500'DEN FAZLA BİLİM İNSANINDAN ÇAĞRI
Yüzlerce bilim insanı, dünya liderlerine ve politikacılara iklim değişikliği konusunda "hemen ve hızlı bir şekilde harekete geçmeleri" çağrısında bulunan deklarasyona imza attı. Dartington Deklarasyonu, 2030 yılına kadar seragazı emisyonlarının 2010 seviyelerine göre yarı yarıya azaltılmaması ve 2050 yılına kadar net sıfıra ulaşılmaması durumunda insanlığın "tehlikeli bölgeye" itileceğini savunuyor. Exeter Üniversitesi ve WWF UK tarafından koordine edilen deklarasyon, yakın zamanda mercan resiflerinin "eşi benzeri görülmemiş bir şekilde çökmesi" nedeniyle Dünya'nın ilk felaket iklim dönüm noktasına ulaştığı konusunda uyarıda bulunan Küresel Dönüm Noktaları Raporu 2025'in ardından yayımlandı.
TÜRKİYE'DE ENERJİ YOKSULLUĞU ŞİDDETLENİYOR
Mekanda Adalet Derneği, enerji yoksulluğunun boyutlarını ilçe düzeyinde ilk kez ortaya koyan bir çalışma hazırladı. Rapor, enerji yoksulluğunun Türkiye'de şiddetini her geçen gün artıran iklim değişikliği, büyüyen ekonomik eşitsizlikler, yüksek enflasyon ve konutların düşük enerji performansı nedeniyle derinleştiğini ortaya koydu. Araştırmaya göre, İstanbul Maltepe'de hanelerin en az üçte biri enerji yoksulu; bu oran, yoksul semtlerde yüzde 50'ye ulaşabiliyor.

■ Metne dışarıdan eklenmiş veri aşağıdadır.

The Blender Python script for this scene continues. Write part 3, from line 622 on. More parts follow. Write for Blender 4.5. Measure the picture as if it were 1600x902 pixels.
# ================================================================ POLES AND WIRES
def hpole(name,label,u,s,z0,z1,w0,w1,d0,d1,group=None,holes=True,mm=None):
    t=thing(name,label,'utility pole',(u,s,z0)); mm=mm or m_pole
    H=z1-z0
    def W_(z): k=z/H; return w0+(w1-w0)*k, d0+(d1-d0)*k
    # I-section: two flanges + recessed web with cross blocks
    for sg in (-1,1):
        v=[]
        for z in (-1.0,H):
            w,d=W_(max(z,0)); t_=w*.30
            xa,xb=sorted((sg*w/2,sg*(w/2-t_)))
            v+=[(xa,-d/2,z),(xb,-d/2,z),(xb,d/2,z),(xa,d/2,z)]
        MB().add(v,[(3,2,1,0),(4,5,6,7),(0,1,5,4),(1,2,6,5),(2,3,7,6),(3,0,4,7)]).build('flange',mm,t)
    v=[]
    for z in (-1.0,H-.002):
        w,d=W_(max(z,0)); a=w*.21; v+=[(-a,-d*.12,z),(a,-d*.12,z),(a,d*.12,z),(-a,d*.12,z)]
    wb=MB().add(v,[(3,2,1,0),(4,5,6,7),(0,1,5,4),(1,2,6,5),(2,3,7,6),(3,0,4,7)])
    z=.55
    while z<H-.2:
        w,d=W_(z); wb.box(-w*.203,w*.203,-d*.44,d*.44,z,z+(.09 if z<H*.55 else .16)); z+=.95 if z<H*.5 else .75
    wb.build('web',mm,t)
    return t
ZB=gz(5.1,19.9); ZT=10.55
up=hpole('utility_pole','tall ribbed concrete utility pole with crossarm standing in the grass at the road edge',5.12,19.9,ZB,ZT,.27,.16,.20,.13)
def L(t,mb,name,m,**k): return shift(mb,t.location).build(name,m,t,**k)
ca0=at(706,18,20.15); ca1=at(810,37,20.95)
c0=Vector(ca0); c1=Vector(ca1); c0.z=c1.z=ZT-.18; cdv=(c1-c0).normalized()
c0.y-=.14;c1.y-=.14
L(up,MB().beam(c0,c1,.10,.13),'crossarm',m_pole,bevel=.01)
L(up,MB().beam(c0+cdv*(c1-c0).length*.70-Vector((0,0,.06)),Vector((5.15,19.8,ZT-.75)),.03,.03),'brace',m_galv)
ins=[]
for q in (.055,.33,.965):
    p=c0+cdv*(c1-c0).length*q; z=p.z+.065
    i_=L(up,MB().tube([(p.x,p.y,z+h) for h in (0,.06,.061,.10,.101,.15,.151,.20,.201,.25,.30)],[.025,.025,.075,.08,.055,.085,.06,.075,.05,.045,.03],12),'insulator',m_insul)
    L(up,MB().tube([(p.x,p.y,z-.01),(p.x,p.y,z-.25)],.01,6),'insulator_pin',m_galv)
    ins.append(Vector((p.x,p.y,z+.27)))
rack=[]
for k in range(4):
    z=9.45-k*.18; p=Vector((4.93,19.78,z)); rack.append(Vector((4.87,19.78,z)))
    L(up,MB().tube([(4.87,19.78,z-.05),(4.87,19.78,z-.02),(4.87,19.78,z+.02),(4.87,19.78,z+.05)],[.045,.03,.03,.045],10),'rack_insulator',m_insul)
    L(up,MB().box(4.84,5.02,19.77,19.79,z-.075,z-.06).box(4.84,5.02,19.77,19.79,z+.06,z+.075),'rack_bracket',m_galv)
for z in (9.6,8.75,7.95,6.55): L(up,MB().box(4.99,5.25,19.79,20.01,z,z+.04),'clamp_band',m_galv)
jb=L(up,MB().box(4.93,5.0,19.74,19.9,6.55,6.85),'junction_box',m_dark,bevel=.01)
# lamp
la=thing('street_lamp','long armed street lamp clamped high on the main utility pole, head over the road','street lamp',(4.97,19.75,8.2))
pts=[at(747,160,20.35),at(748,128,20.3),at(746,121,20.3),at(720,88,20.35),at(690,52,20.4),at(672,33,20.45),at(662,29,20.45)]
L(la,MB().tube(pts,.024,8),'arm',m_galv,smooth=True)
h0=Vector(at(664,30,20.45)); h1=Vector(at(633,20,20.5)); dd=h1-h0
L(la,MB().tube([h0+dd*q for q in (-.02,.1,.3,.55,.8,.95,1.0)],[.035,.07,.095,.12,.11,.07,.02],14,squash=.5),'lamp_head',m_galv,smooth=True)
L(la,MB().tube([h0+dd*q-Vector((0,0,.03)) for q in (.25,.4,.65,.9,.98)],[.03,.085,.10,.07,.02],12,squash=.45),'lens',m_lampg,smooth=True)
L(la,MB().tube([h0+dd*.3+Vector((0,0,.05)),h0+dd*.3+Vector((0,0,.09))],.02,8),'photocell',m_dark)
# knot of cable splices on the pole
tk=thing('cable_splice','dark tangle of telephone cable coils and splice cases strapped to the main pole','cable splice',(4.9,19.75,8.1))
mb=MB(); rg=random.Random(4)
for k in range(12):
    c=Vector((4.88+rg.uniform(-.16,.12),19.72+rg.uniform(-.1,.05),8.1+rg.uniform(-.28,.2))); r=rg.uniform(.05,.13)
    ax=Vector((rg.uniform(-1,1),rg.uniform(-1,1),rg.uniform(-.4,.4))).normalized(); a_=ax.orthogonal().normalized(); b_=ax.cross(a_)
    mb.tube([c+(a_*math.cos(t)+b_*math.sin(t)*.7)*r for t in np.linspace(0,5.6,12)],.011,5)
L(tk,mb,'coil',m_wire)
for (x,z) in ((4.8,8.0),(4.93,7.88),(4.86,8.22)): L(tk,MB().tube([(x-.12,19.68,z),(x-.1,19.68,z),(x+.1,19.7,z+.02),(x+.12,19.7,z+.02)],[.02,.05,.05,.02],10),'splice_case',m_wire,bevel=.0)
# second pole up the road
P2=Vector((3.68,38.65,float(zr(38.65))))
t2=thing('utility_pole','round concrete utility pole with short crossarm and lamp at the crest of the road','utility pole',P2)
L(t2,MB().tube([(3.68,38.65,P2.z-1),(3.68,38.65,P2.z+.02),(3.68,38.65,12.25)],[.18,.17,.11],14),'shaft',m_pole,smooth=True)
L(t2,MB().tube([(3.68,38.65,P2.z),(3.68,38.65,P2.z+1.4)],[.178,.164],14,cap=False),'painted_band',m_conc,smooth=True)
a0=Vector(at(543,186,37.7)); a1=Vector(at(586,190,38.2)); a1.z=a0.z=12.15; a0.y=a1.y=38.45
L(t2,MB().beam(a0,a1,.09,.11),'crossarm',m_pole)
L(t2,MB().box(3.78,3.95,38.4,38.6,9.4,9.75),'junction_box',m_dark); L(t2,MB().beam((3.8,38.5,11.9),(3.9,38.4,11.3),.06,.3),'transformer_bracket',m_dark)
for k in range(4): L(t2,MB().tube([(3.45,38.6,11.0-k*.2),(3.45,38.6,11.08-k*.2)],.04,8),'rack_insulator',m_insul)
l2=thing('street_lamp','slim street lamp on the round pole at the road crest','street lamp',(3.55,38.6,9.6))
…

AB RUS GAZINDAN AŞAMALI ÇIKIŞ KONUSUNDA EL SIKIŞTI
Avrupa Parlamentosu üyeleri ve AB hükümetleri, bugün erken saatlerde Rusya'dan gaz alımının 30 Eylül 2027'ye kadar aşamalı olarak sonlandırılması konusunda tarihi bir anlaşmaya vardı. Anlaşma, bloğun Moskova ile 57 yıllık enerji ilişkisini sonlandırırken, Komisyon'un Rus petrolünü yasaklama önerisinin de önünü açtı. Müzakerelere eş başkanlık eden Fin Yeşiller Partisi Avrupa Parlamentosu Üyesi Ville Niinistö, "Bu hamle, Avrupa'nın bir daha asla Rus gazına bağımlı olmayacağını ve bundan kalıcı olarak çıktığını göstermesi nedeniyle tarihi bir başarıdır" dedi. Anlaşma kapsamında, Rusya menşeli sıvılaştırılmış gaz (LNG) sevkiyatları 1 Ocak 2027'den itibaren yasaklanacak. Boru hattı ithalatları da 30 Eylül 2027 tarihi itibarıyla son bulacak. Spot alımlar daha erken sona erecek: LNG için belirlenen tarih 26 Nisan 2026, boru hattı gazı için ise 17 Haziran 2026.
İRAN'DAKİ SU KRİZİ SU İFLASINA DÖNDÜ!
Kuraklık nedeniyle su sıkıntısı ciddi boyutlara ulaşan İran'da hükümet, komşu ülkelerden su satın almak istediğini duyurdu. Konuyu değerlendiren BM uzmanı Madani, İran'daki kuraklık sorununda iklim değişikliğinin yanı sıra kötü yönetimin rolüne de dikkat çekerek, "Şu an gözlemlediğimiz artık sadece bir su krizi değil, su iflasıdır. Uzun bir dönem boyunca doğanın ikame edebileceğinden daha fazla suyu harcayan sistemin çöküşüdür" dedi.